Evaporation of sessile water droplets on horizontal and vertical bi-phobic patterned surfaces

TL;DR

This study experimentally investigates how the orientation of bi-phobic patterned surfaces affects water droplet evaporation, revealing that vertical surfaces enhance heat transfer and alter internal flow dynamics.

Contribution

It provides new insights into evaporation behavior on bi-phobic surfaces with different orientations, highlighting the impact of substrate tilt on heat transfer and fluid dynamics.

Findings

Evaporation is more efficient on vertical surfaces with higher heat transfer rates.

Counterintuitive heat flux distribution observed near the lower contact line on vertical surfaces.

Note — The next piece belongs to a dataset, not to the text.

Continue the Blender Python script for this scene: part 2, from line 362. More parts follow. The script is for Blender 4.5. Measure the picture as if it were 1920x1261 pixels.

Thermal signatures become uniform as contact angles at both contact lines equalize.

Abstract

This paper presents an experimental study on thermal transport to single water droplets evaporating on heated bi-phobic surfaces consisting of a superhydrophobic matrix with a circular hydrophobic pattern with strong contact line pinning. A single water droplet of 8 ul volume is placed on a preheated surface and allowed to evaporate in an open laboratory environment. We investigate the influence of substrate orientation (horizontal and vertical) on evaporation dynamics. Using optical and infrared imaging, we report droplet fluid dynamics and heat transfer characteristics of the evaporating droplet. Overall, evaporation is more efficient on the vertical surface, exhibiting higher total heat transfer rates and up to 10% shorter evaporation times. Counterintuitively, on the vertical surface, the substrate-droplet interfacial heat flux was higher near the lower contact line than in the upper region, despite a high contact angle and an expected wedge effect at the bottom. At the same time, the temperature is colder in the lower part of the droplet. We attribute this apparent anomaly to the competition between sensible heating and evaporation, and a modified convective flow signature (both within the droplet and the gas phase) compared to a horizontal surface. We also show that the thermal signature becomes uniform once the contact angles at the upper and lower contact lines become equal towards the end of the evaporation process. Insights from this work can guide the design of spray cooling devices, or be used to alter particle deposition patterns during evaporation-based fabrication techniques and ink-jet printing.